Pakistan UN envoy among famous gays
Pakistan is one of the strangest countries when it comes to gays. There is lot of gay sex, but the subject is a big taboo.
Majority of men, even those married, would not lose an opportunity to have sex with another man, however.
A number of top Pakistanis are secretly gay.
One of the most prominent gays in Pakistan today is the country's present representative to the United Nations, Hussain Haroon. Likewise his brother Hameed Haroon, who runs the Dawn newspaper is also gay. Among the two, Hameed is said to be more flamboyant than Hussain.
Old timers in Karachi say the Haroons deceased father Saeed Haroon and their uncle, Yusuf Haroon, who contributed lavishly to the Reagan presidential campaign, are widely known to be gay.
Haroon is not the first high-ranking diplomat whose sexuality is an open secret. Prior to him Zia Ispahani, former ambassador to the US was quite a flamboyant gay.
A gay chat room in Karachi almost ten years ago had two very prominent members: Asim Raza, son-in-law of coup leader-turned-president Gen. President Pervez and Ameer Bhutto, son of former Sindh chief minister Mumtaz Bhutto.
More than five years ago, the head of a state government in Pakistan was caught in the eye of a political storm after descriptions of his gay lifestyle were leaked to the press in bickering between the country’s spy bosses, reports from the mostly military-ruled nation said.
Pakistan’s Friday Times weekly published an exposé that the chief minister of Pakistan’s southeastern state of Sindh, Ali Mohammed Maher, was gay and loved late-night dancing parties, sometimes in women’s clothes.
In a follow-up report, the now defunct U.S.-based South Asian Tribune attributed the press leaks in the conservative Muslim nation to an infighting between two army generals—Ehsanul Haq and his deputy Ehtesham Zamir Jaffery—both of whom command the country’s infamous spy agency, the Inter Services Intelligence (ISI).
“I commend Maher (for being less discreet than other closeted officials),” said Hasan Mujtaba, an openly bisexual intellectual and writer originally from Maher’s home state. “This is something ideological, really mystical, as it has never happened before in history. Not even during the Mogul era in India, when some rulers and princes were highly closeted gays.”

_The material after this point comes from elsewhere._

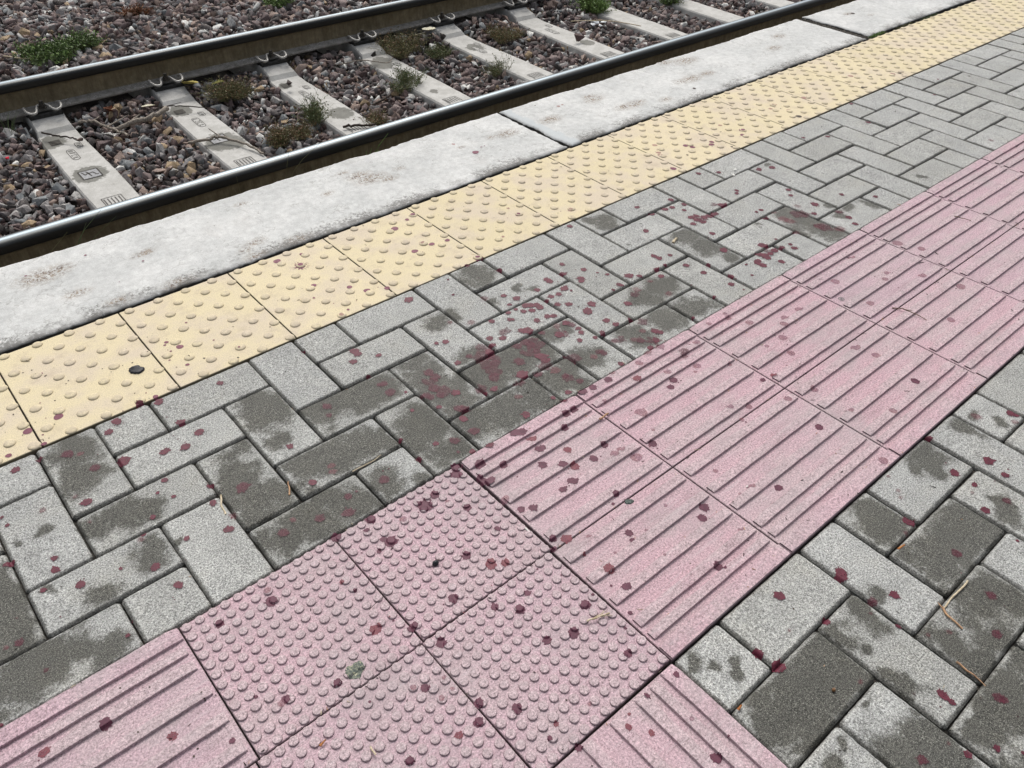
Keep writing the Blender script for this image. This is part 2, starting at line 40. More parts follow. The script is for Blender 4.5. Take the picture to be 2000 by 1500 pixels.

The local Sindhi vernacular press blacked out the news item because of Maher’s tribal and political clout. Mujtaba added that the way Maher’s sexuality was presented in the “homophobic” media was all the more deplorable.
Mujtaba said, “In Pakistan’s peculiar context, none would come to (Maher’s) defense. This is a prime case for international human and gay rights bodies to lobby and fight for him.”
Two other famous gays from Sindh are are Makhdoom Khaliquzzaman, who belongs to a highly spiritual family and Saleem Shehzad, a leader of the pro-terror outfit Muttahida Qaumi Movement.
From Baluchistan, newspapaer publisher Fasih Iqbal was one of the more prominent gays. A second was governor Fazle Agha. Quite a few nationalist leaders in Baluchistan are also bisexual and love men, despite being happily married.
As per Islamic law, called Shariah, which cannot be challenged under Pakistan’s constitution, a gay person can even be sentenced to death. Though no such sentence has ever been actually passed, the law hangs over the heads of gays in Pakistan.
As in Oman, Palestine, Morocco, Afghanistan and Saudi Arabia, there are closeted gays in Pakistan’s power structure, but any “coming out” is simply inconceivable. Public disgrace and stiff penalties, even death, befall common gay men.
According to the late Abdul Fatah Memon, Pakistan's slain premier Zulfikar Ali Bhutto admitted to having gay sex. "But he said it was forced on him by a male servant."
The prominent gays now deceased, include President Ghulam Ishaq Khan -- who also liked cross-dressing--, former chief minister of Frontier province Khan Abdul Qayyum Khan, Pakistan Peoples Party politician Pyarali Allana, and one of the country's founding father Abdur Rab Nishtar.